(WRITTEN REQUEST)
From the records below, pull each line that has "this".

# # # # #

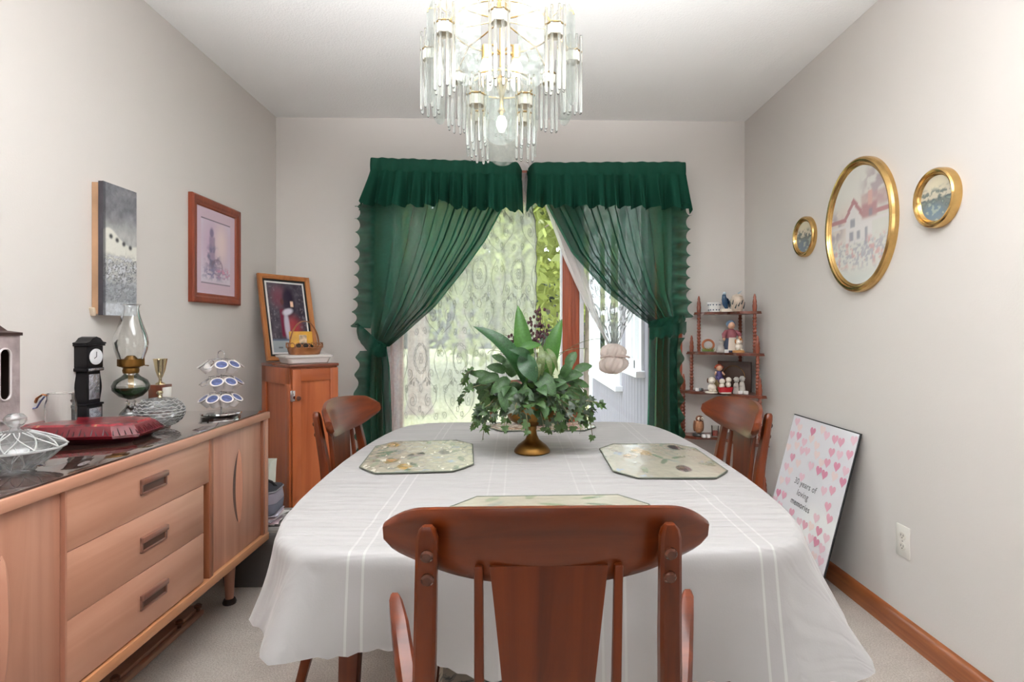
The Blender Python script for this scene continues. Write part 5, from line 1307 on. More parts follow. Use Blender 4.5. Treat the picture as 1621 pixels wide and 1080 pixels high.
def place_leaf(me, base, tip, width=1.0, roll=0.0, name='leaf', facing=(0, -1, .6), label=None):
    base = Vector(base); tip = Vector(tip); y = tip - base; L = y.length; y.normalize()
    f = Vector(facing); z = f - y * f.dot(y); z = z.normalized() if z.length > 1e-4 else y.orthogonal(); x = y.cross(z)
    R = Matrix((x, y, z)).transposed() @ Matrix.Rotation(roll, 3, 'Y')
    o = link(name, me, fo); M = R.to_4x4(); M.translation = base
    o.matrix_local = M @ Matrix.Diagonal((L * width, L, L, 1)); 
    if label: o['label'] = label
    return o
def P(u, v, dy=0.0):    # arrangement point from where it shows, dy nearer(-)/farther(+) than the bowl
    q = aty(u, v, BY + dy); return q - fo.location
place_leaf(sword, P(835, 612), P(820, 482, .01), 1.0, name='leaf'); place_leaf(swordD, P(828, 606, -.02), P(756, 512, -.05), .95, .5); place_leaf(sword, P(866, 602, .02), P(888, 504, .03), 1.25, -.3)
place_leaf(swordD, P(826, 562, -.05), P(848, 604, -.10), 1.9, .1, facing=(0, -1, .3)); place_leaf(swordD, P(842, 570, -.04), P(808, 552, -.09), 1.2); place_leaf(sword, P(822, 552, -.05), P(858, 545, -.02), 1.6)
for (a, b, d) in (((856, 548), (858, 598), -.08), ((862, 556), (874, 596), -.08), ((852, 566), (852, 604), -.09), ((866, 552), (884, 586), -.06), ((846, 560), (830, 590), -.07)):
    place_leaf(narrow, P(*a, d + .03), P(*b, d), 1.5)
for (a, b, d, w) in (((848, 594), (880, 626), -.10, 1.0), ((806, 612), (800, 652), -.10, 1.15), ((822, 618), (846, 634), -.10, 1.0), ((826, 624), (822, 655), -.09, .7), ((890, 596), (908, 570), -.02, .8), ((884, 600), (924, 592), .0, .8), ((900, 606), (934, 612), .02, .7), ((895, 626), (912, 656), -.05, .9), ((880, 640), (900, 668), -.06, .8),
                     ((790, 596), (757, 606), -.02, .8), ((800, 588), (770, 580), .0, .9), ((806, 600), (776, 624), -.05, .8), ((800, 574), (778, 562), .03, .8), ((870, 640), (862, 662), -.09, .9), ((845, 640), (858, 668), -.10, .8), ((910, 588), (938, 578), .04, .8), ((898, 580), (912, 556), .05, .9), ((780, 600), (744, 590), .02, .7), ((848, 600), (862, 570), .04, .9), ((786, 612), (752, 620), .10, .9), ((778, 604), (750, 613), .08, 1.2), ((782, 624), (754, 630), .06, 1.0), ((790, 622), (764, 640), .08, .9), ((780, 606), (764, 590), .10, 1.0), ((900, 618), (926, 626), .09, .9), ((814, 596), (796, 566), .05, .9), ((868, 612), (896, 604), -.06, .9), ((812, 636), (790, 660), -.07, .7)):
    place_leaf(heart, P(*a, d * .6), P(*b, d), w)
rs = random.Random(11)
# trailing ivy runners: stems with leaves
runs = []
for k in range(30):
    a = 2 * PI * k / 30 + rs.uniform(-.1, .1); reach = rs.uniform(.13, .215); up_ = rs.uniform(.03, .10); dn = rs.uniform(-.11, .02)
    if math.sin(a) < -.5: reach *= .75; dn = max(dn, -.05)
    runs.append([Vector((.05 * math.cos(a), .05 * math.sin(a), .0)), Vector((.6 * reach * math.cos(a), .6 * reach * math.sin(a), up_)), Vector((reach * math.cos(a), reach * math.sin(a), up_ * .3)), Vector((reach * 1.06 * math.cos(a + .1), reach * 1.06 * math.sin(a + .1), dn))])
runs += [[P(785, 630, -.03), P(770, 640, -.05), P(768, 660, -.06), P(766, 678, -.07)], [P(770, 610), P(745, 608, -.02), P(735, 622, -.03), P(728, 636, -.03)], [P(890, 636, -.05), P(900, 655, -.07), P(896, 668, -.08), P(893, 680, -.08)], [P(915, 610), P(934, 622), P(936, 640), P(938, 660)], [P(880, 650, -.06), P(885, 660, -.08), P(882, 670, -.09), P(884, 678, -.09)], [P(905, 640, -.04), P(925, 650, -.04), P(930, 655, -.04), P(926, 668, -.04)],
         [P(760, 590, .02), P(740, 580, .02), P(735, 596, .01), P(732, 606, .0)], [P(776, 640, -.04), P(758, 650, -.05), P(752, 656, -.05), P(756, 668, -.05)]]
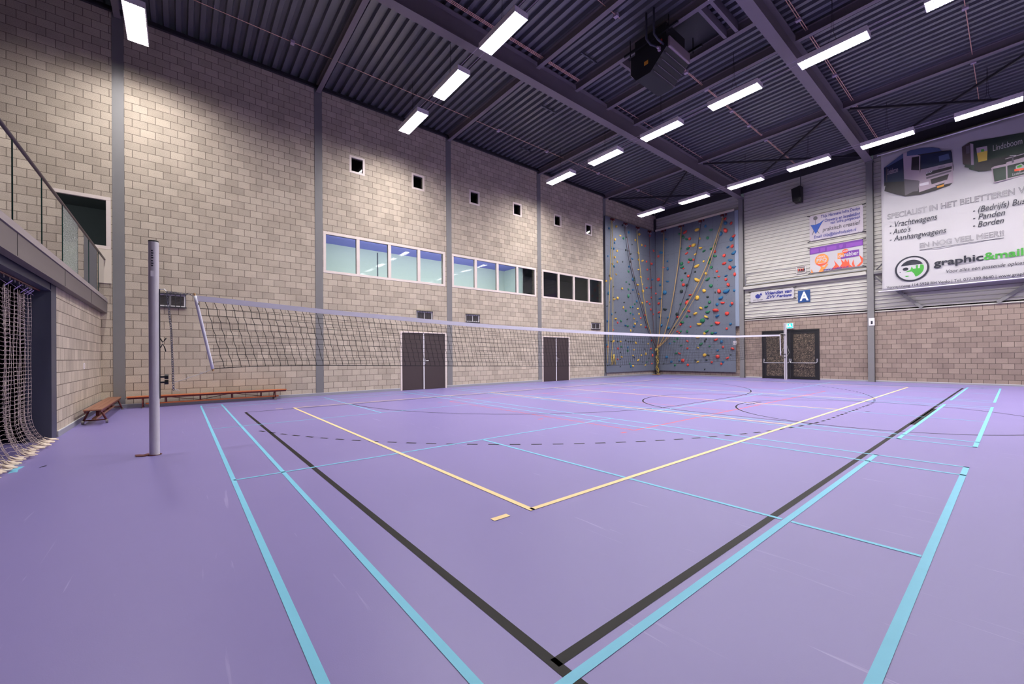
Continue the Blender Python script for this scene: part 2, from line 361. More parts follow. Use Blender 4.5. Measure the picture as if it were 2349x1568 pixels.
def flat(name, pts, mt, parent, th=.002):
    """thin printed shape from in-plane 3D points (facing -Y)"""
    mb = MB(); n = len(pts); a = [Vector(p) for p in pts]; b = [p + Vector((0, -th, 0)) for p in a]
    mb.v = a + b; mb.f = [tuple(range(n)), tuple(range(2 * n - 1, n - 1, -1))] + [(k, n + k, n + (k + 1) % n, (k + 1) % n) for k in range(n)]; mb.uv = [None] * len(mb.f)
    return mb.build(name, mt, parent)
def wall_sheet(name, mt, plane, pos, thick, cuts_u, cuts_v, holes, origins, zoff):
    """block wall with openings. plane 'X' or 'Y'; pos = face coordinate; thick goes away from the hall (sign included)"""
    us = sorted(set([round(x, 4) for x in cuts_u] + [round(h[k], 4) for h in holes for k in (0, 1)])); vs = sorted(set([round(x, 4) for x in cuts_v] + [round(h[k], 4) for h in holes for k in (2, 3)]))
    us = [u for u in us if cuts_u[0] - 1e-6 <= u <= cuts_u[-1] + 1e-6]
    P = (lambda u, v, d: (pos + d, u, v)) if plane == 'X' else (lambda u, v, d: (u, pos + d, v))
    mb = MB(); inh = lambda u, v: any(h[0] < u < h[1] and h[2] < v < h[3] for h in holes)
    def org(u):
        o = origins[0]
        for x in origins:
            if x <= u: o = x
        return o
    def uvq(a, b, c, d, o): return [(u - o, v - zoff) for u, v in (a, b, c, d)]
    for i in range(len(us) - 1):
        for j in range(len(vs) - 1):
            u0, u1, v0, v1 = us[i], us[i + 1], vs[j], vs[j + 1]; um, vm = (u0 + u1) / 2, (v0 + v1) / 2
            if inh(um, vm): continue
            o = org(um); q = ((u0, v0), (u1, v0), (u1, v1), (u0, v1))
            mb.face([P(u, v, 0) for u, v in q], uvq(*q, o)); mb.face([P(u, v, thick) for u, v in q], uvq(*q, o))
            for (du, dv, e) in ((-1, 0, ((u0, v0), (u0, v1))), (1, 0, ((u1, v0), (u1, v1))), (0, -1, ((u0, v0), (u1, v0))), (0, 1, ((u0, v1), (u1, v1)))):
                nu, nv = um + du * (u1 - u0) / 2 + du * 1e-3, vm + dv * (v1 - v0) / 2 + dv * 1e-3
                out = not (cuts_u[0] < nu < cuts_u[-1] and cuts_v[0] < nv < cuts_v[-1])
                if out or inh(nu, nv):
                    (a, b), (c, d) = e
                    mb.face([P(a, b, 0), P(c, d, 0), P(c, d, thick), P(a, b, thick)], [(a - o, b - zoff), (c - o, d - zoff), (c - o + .09 * (du != 0), d - zoff + .09 * (dv != 0)), (a - o + .09 * (du != 0), b - zoff + .09 * (dv != 0))])
    ob = mb.build(name, mt); tag(ob, kind='structure'); return ob

# ================================================================== THE HALL SHELL
XR, YFB = 13.5, -6.6
COLS = [(-1.303, -1.079), (3.383, 3.617), (8.205, 8.439), (13.092, 13.325), (17.986, 18.22), (22.957, 23.2)]
BCOLS = [(-9.38, -9.164), (-4.1, -3.879), (1.22, 1.44), (6.54, 6.76)]
mb = MB(); mb.box(-14.9, XR + .2, YFB - .2, 23.5, -.2, 0); fl = mb.build('floor', 'floor', origin=(0, 0, 0)); tag(fl, kind='structure')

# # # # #

(TASK RESULT)
The Blender Python script for this scene continues. Write part 5, from line 1307 on. More parts follow. Use Blender 4.5. Treat the picture as 1621 pixels wide and 1080 pixels high.
Continue the Blender Python script for this scene: part 2, from line 361. More parts follow. Use Blender 4.5. Measure the picture as if it were 2349x1568 pixels.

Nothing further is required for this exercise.